Collation and Sorting

Oracle issues

Oracle has offered language-dependent sorting for some time. In practice, you could not use this sorting option.

The major flaw in Oracle’s sorting architecture was that the sorting operation was carried out on the result set, while the database engine was completely unaware of the sorting.

Example (NLS_SORT=german):

Table vendor:
	                               Name	   id
	                               übels	  10
	                               conn	   20
	                               selmer	 30
	                               willson	40
SQL> select *
from vendor
order by name;
	                               Name	   id
	                               conn	   20
                               	selmer	 30
                               	übels	  10
                               	willson	40
SQL> select *
from vendor
where name between ‘a’ and ‘z’
order by name;
                               	Name	   id
                               	conn	   20
                               	selmer	 30
                               	willson	40

The second query is missing the record ‘übels’, which the database engine rejected because ü is binary larger than z.

From Oracle 9i onwards, Oracle offers functionality such as functional indexes and the nls_comp parameter that solve this problem.

For more information, see the Oracle documentation, such as the Oracle 11g Database Globalization Support Guide, Release 1 (B28298-02)

LN porting set

Another essential requirement is that the sorting order in the porting set must be identical to the sorting order in the underlying database.
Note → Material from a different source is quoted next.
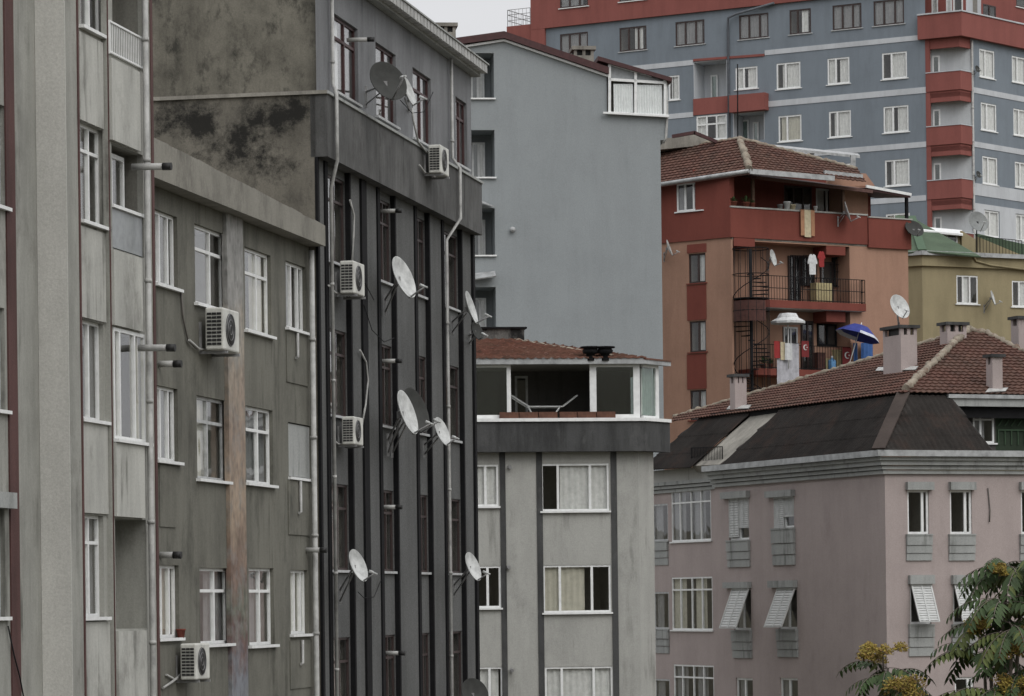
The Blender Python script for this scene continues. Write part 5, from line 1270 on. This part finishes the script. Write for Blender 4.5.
# red upper storey
mb = MB(); up = [F7.rect(*shift(q, -51), .18) for q in rowA]; zz0, zz1 = hz(up); up = [(h[0], h[1], zz0-.0, zz1) for h in up]
wall(mb, F7, uW-.1, uA7-.02, zred, ztop7, up, .18, .12)
mb.face([F7.p(uW-.1,zred,.18), F7.p(uA7-.02,zred,.18), F7.p(uA7-.02,zred,-.1), F7.p(uW-.1,zred,-.1)])
mb.fbox(F7, uW-.12, F7.u(546,40), F7.z(540,60), zred, -.1, .17)
mb.build('red_storey', [M['b7_red'], M['room']], b7)
MB().prism([xy(F7.p(uW-.1,0)), xy(F7.p(uA7,0)), xy(R7.p(uB7,0)), e1, e2, e3], ztop7-.01, ztop7+.3).build('roof', M['roofdk'], b7)
cset = [('curtain', ((.22,.36),(.4,1))), ('curtain_b', ((.1,.34),(.42,.97))), ('curtain', ((.40,1),)), ('curtain', ((.05,.36),(.55,1)))]
for i, h in enumerate(hl):
    a = i < len(rowA); c_, cv = cset[(i*7+3) % 4] if not a else [('curtain_g', ((0,1),)), ('curtain', ((.55,.85),)), ('curtain_g', ((0,.9),))][i % 3]
    window(b7, F7, h, 0, .07, 'brownf' if a else 'white', .085, (.34,.70) if a and i not in (4,) else ((.38,) if h[1]-h[0] > .9 else ()), None, curtain=c_, cover=cv, sill_mat='greypvc' if a else 'white', sill_out=.06)
for i, h in enumerate(up): window(b7, F7, h, .18, .07, 'brownf', .085, (.34,.70), None, curtain='curtain_g', cover=((0,.8),))
for i, h in enumerate(hr): window(b7, R7, h, 0, .07, 'white', .085, (.38,), None, curtain='curtain', cover=((0,1),), sill_out=.06)
bd = MB()
def bandL(x0, x1, xm, ya, yb): bd.fbox(F7, F7.u(x0, ya), F7.u(x1, ya), F7.z(xm, yb), F7.z(xm, ya), -.02, .03)
bandL(547, 693.3, 693, 60, 65); bandL(764.7, 926.3, 875, 39.5, 44.5)
bandL(547, 693.3, 693, 112, 117); bandL(765.2, 926.3, 925, 87, 93); bandL(765, 926.3, 926, 141.5, 147); bandL(765, 926.3, 927, 195, 200.5)
for ya, yb in ((87.5,93),(141.5,147),(183,195)): bd.fbox(R7, uB7+.1, uR7, R7.z(975,yb), R7.z(975,ya), -.02, .03)
bd.builds('pale_band', M['b7_white'], b7)
wz0 = R7.z(975, 203); lo = MB(); hh_ = [h for h in hr if h[2] < wz0]; wall(lo, R7, uB7+.1, uR7, bz7, wz0, hh_, .03, .05, .05, mr=0); 
lo = MB(); us = [uB7+.1]+[v for h in hh_ for v in (h[0]-.05, h[1]+.05)]+[uR7]
for i in range(0, len(us), 2): lo.fbox(R7, us[i], us[i+1], bz7, wz0, -.02, .03)
for h in hh_: lo.fbox(R7, h[0]-.049, h[1]+.049, bz7, h[2]-.06, -.02, .03); lo.fbox(R7, h[0]-.049, h[1]+.049, h[3]+.02, wz0, -.02, .03)
lo.build('white_lower_wall', M['b7_white'], b7)
# corner balconies
Ap, Bp = xy(F7.p(uA7,0)), xy(R7.p(uB7,0)); Ip = Ap-F7.n*.35
FI = Face(Ip, Bp-Ip); LI = (Bp-Ip).length
zt_ = F7.z(945, 13, .3); zb_ = F7.z(945, 37, .3)
fl_ = [(F7.z(945, y), F7.z(945, y+18.5), F7.z(945, y+29.5)) for y in (72, 126, 180, 234)]
mb = MB(); dh = [(FI.u(932.5, 80), FI.u(940, 80), f[1]+.02, f[0]+1.05) for f in fl_]
wall(mb, FI, 0, LI, bz7, zb_, dh, 0, .08); mb.face([V((*Ap,bz7)),V((*Ip,bz7)),V((*Ip,zb_)),V((*Ap,zb_))])
mb.build('corner_wall', [M['b7_lt'], M['room']], b7)
for h in dh: window(b7, FI, h, 0, .03, 'white', .09, (), None, sill=False, name='balcony_door', gl='glass2')
RD = MB(); RD.fbox(F7, uA7-.02, uA7+.24, bz7, zb_, -.12, .02); RD.build('red_corner_strip', M['b7_red'], b7)
pth = [Ap, K7, Bp]
for zt1, zm, zl in fl_:
    o = MB(); o.path_band(pth, zm, zt1, -.10, .06); o.build('balcony_parapet', M['b7_red'], b7)
    s_ = MB(); s_.path_band(pth, zl, zm-.003, -.15, -.02); s_.prism([*offset(pth, -.02), Ip], zl+.25, zl+.5); s_.build('balcony_slab', M['b7_red'], b7)
    MB().path_band(pth, zt1+.003, zt1+.05, -.13, .09).build('coping', M['b7_white'], b7)
pth2 = [xy(F7.p(uA7-.35,0)), K7, e1]
o = MB(); o.path_band(pth2, zb_, zt_, .05, .32); o.prism([*offset(pth2, .05), e2, Ip], zb_+.05, zb_+.3); o.path_band(pth, zb_-.55, zb_-.003, -.2, -.03); o.build('terrace_parapet', M['b7_red'], b7)
MB().path_band(pth2, zt_+.003, zt_+.08, -.0, .38).build('terrace_coping', M['b7_white'], b7)
S7, T7 = F7.shifted(-1.6), R7.shifted(-1.6)
mb = MB(); tw = [S7.rect(931.5,-14,938,14), S7.rect(946,-8,952,14), S7.rect(953,-8,963,14)]
tw = [(h[0], h[1], zb_+.3, h[3]) for h in tw]; uS0, uS1 = S7.u(924, 5), S7.u(966, 5)
wall(mb, S7, uS0-1, uS1, zb_+.3, ztop7, tw, 0, .08); 
tq = [T7.rect(983,5,996,19), T7.rect(1016,-25,1040,9)]; u0_ = T7.u(981, 5); wall(mb, T7, u0_, T7.u(1180, 5), zb_+.3, ztop7, tq, 0, .08)
mb.build('terrace_wall', [M['b7_red'], M['room']], b7)
for i, h in enumerate(tw): window(b7, S7, h, 0, .05, 'white', .09, (), None, sill=False, name='terrace_door', curtain='curtain' if i < 2 else None)
for h in tq: window(b7, T7, h, 0, .05, 'brownf', .08, (.5,), None)
mb = MB(); a, c = xy(S7.p(uS1,0)), xy(T7.p(u0_,0)); mb.face([V((*a,zb_+.3)),V((*c,zb_+.3)),V((*c,ztop7)),V((*a,ztop7))]); 
mb.face([V((*c,zb_+.3)),V((*(c+R7.d*.01),zb_+.3)),V((*(c+R7.d*.01),ztop7)),V((*c,ztop7))]); mb.build('pale_pier', M['b7_white'], b7)
downpipe(b7, [V((*(Bp+R7.n*.06), z)) for z in (zb_-.1, bz7+2)], .07, 'pipe')
up_, uz_ = F7.uz(728.3, 100, .62)
downpipe(b7, [F7.at(774,3,.25), F7.at(736,14,.25), F7.at(728,18,.3), F7.p(F7.u(728.3,60,.08), F7.z(728,30,.08), .08), F7.p(F7.u(728.3,60,.08), bz7+4, .08)], .07, 'b7_pipe')
MB().tube([P(737.5,64,188), P(737.8,138,188)], .035, 6).build('aerial_mast', M['iron'], b6)
# terrace at the far left end
r0, r1 = F7.u(507.5, 30), F7.u(533.7, 30); zt0 = F7.z(520, 25.5)
MB().fbox(F7, r0, uW-.13, bz7, zt0, -6, .1).build('lower_block', M['b7_red'], b7)
railing(b7, [F7.p(r0+.05,zt0,-3), F7.p(r0+.05,zt0,.05), F7.p(uW-.2,zt0,.05)], F7.z(520,9)-zt0, .28, 'metal', 'terrace_railing', .014, (.35,.7,1.0))
def bdish(F, label, px, py, off, rpx, ax, mpx, mpy):
    c = F.at(px, py, off); return dish(label, c, rpx*c.y/FPX, ax, F.at(mpx, mpy, .04), 'dishdk')
bdish(R7, 'tiny dark dish by the topmost window right of the red corner balconies', 977.5, 69, .35, 3.6, (.6,-.6,.3), 974, 72)
bdish(R7, 'tiny dark dish by the third window down right of the red corner balconies', 978.5, 174.5, .35, 3.6, (.6,-.6,.3), 975, 178)
# ================================================================ tree at lower right
TY = 46.0
tb = P(995, 690, TY); tree = thing('ailanthus_tree', 'leafy tree with long feathered leaves and yellowish seed clusters at the lower right', 'tree', V((tb.x, tb.y, 0)))
rnd = random.Random(11)
shoots = [(1003,596,46,1.0),(1022,562,46.3,1.0),(1006,566,46.6,.9),(990,622,46.4,.9),(1012,625,45.6,1.0),(984,648,46.2,.95),(1020,668,45.8,1.0),(996,690,45.5,1),(962,704,46.3,.9),(1030,610,46.5,1),(1040,580,46.8,1),
          (888,668,47.2,.85),(908,690,47.0,.85),(874,706,47.3,.85),(930,712,46.9,.9)]
for i in range(34):
    a, r_ = rnd.uniform(0, 6.28), rnd.uniform(.3, 1.0)
    shoots.append((990+math.cos(a)*r_*120, 800+math.sin(a)*r_*70+rnd.uniform(-10,60), TY+math.sin(a*3)*1.4, 1.0))
tr = MB()
ztr = 9.3; tr.tube([V((tb.x,tb.y,-.2)), V((tb.x+.05,tb.y,3)), V((tb.x-.05,tb.y,6.5)), V((tb.x,tb.y,ztr))], [.2,.16,.13,.10], 10)
pts = []
for (x, y, Y, s_) in shoots:
    p_ = P(x, y, Y); pts.append((p_, s_)); j = V((tb.x, tb.y, min(ztr, p_.z-1.0)+rnd.uniform(-.8,0)))
    m_ = j.lerp(p_, .55)+V((0,0,-.25)); tr.tube([j, m_, p_-V((0,0,.1)), p_], [.055,.035,.02,.012], 6)
tr.build('trunk', M['bark'], tree)
lf = MB()
def leaf(o, h, e, L, mi):
    d = V((math.cos(h)*math.cos(e), math.sin(h)*math.cos(e), math.sin(e))); pos = V(o); n = 9; st = L/(n+1)
    lf_pts = [pos.copy()]
    for i in range(1, n+2):
        d = (d+V((0,0,-.05-.012*i))).normalized(); pos = pos+d*st; lf_pts.append(pos.copy())
        if i < 2: continue
        side = d.cross(V((0,0,1))); side = side.normalized() if side.length > .05 else V((1,0,0)); upv = side.cross(d).normalized()
        ll = L*.26*(1-.055*abs(i-4))*rnd.uniform(.85,1.1); w = ll*.165
        for sg in (-1, 1):
            t_ = (side*sg*.86+d*.38-upv*.0+V((0,0,-.50-rnd.uniform(0,.4)))).normalized(); b_ = t_.cross(upv); b_ = b_.normalized() if b_.length > .05 else d
            q0, q1, q2, q3 = pos, pos+t_*ll*.3, pos+t_*ll*.65-V((0,0,.01)), pos+t_*ll-V((0,0,.02)); up_ = upv*w*.25
            k = mi if rnd.random() < .9 else 1-mi
            lf.face([q0, q1+b_*w+up_, q1], k); lf.face([q0, q1, q1-b_*w+up_], k)
            lf.face([q1, q1+b_*w+up_, q2+b_*w*.85+up_, q2], k); lf.face([q1, q2, q2-b_*w*.85+up_, q1-b_*w+up_], k)
            lf.face([q2, q2+b_*w*.85+up_, q3], k); lf.face([q2, q3, q2-b_*w*.85+up_], k)
    lf.tube(lf_pts, [.006]*(len(lf_pts)-1)+[.002], 4, mi=2)
for i, (p_, s_) in enumerate(pts):
    k = 10 if i < 15 else 9; h0 = rnd.uniform(0, 6)
    for j in range(k):
        leaf(p_-V((0,0,.05*(j % 4))), h0+j*2.4, rnd.uniform(-.15,.55), rnd.uniform(.65,1.0)*s_, 0 if rnd.random() < .75 else 1)
lf.build('crown', [M['leafA'], M['leafB'], M['bark']], tree)
for x, y, Y, s_ in ((883,652,47.1,.30),(911,686,46.8,.40),(999,570,46.1,.13),(979,626,46.0,.22),(1017,644,45.6,.36),(1020,690,45.4,.35),(955,700,46.1,.25)):
    c = P(x, y, Y); mb = MB()
    subs = [V((rnd.uniform(-1,1), rnd.uniform(-.8,.8), rnd.uniform(-.55,.5)))*s_*.8 for _ in range(7)]
    for k in range(1300):
        a, e, r_ = rnd.uniform(0,6.28), rnd.uniform(-.5,1.4), rnd.uniform(.25,1)**.6
        q = c+subs[k % 7]+V((math.cos(a)*math.cos(e)*1.1, math.sin(a)*math.cos(e), math.sin(e)*.8))*s_*.42*r_*rnd.uniform(.7,1.15)
        v1 = V((rnd.uniform(-1,1), rnd.uniform(-1,1), rnd.uniform(-1,1))).normalized()*.028; v2 = v1.orthogonal().normalized()*.011
        mb.face([q-v1, q+v2, q+v1, q-v2], 0 if rnd.random() < .72 else 1)
    mb.tube([c-V((0,0,s_*.9)), c, c+V((0,0,s_*.4))], [.012,.008,.003], 5, mi=2)
    mb.build('seed_cluster', [M['seed'], M['seedred'], M['bark']], tree)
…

If the porting set uses a sorting order other than the RDBMS, undefined behavior occurs; this implies you cannot use all sorting and collation orders offered by the RDBMS vendor.

Supported sorting orders

Currently, only these sorting and collation orders are supported:

  • binary:

    This order must be used if the porting set Single byte and Multibyte setups.

  • infor_generic_m:

    This order is used if the porting set runs in Unicode mode. This collation is only supported for Oracle versions up to Oracle 11.2.

  • UCA0610_DUCET_S3_VN_BN_NY_EN_FN_HN_DN_MN:

    This order is used if the porting set runs in Unicode mode for Oracle 12.1.

  • UCA0700_DUCET_VN

    This order is used if the porting set runs in Unicode mode for Oracle 12.2 onwards.

Other sorting and collation orders might be added in future releases.

Configuration

This resource variable nls_sort affects the sorting of the result sets returned from the Oracle RDBMS. In theory, the variable can differ by Oracle session. In practice, this is not possible, because the table indexes must be created for this sorting order to have a reasonable performance.

The nls_sort variable is set in the $BSE/lib/defaults/db_resource file by the LN installer.

If you change the value of nls_sort, all table indexes created by the oracle driver must be rebuilt by a complete reorganize tables operation from the LN tools.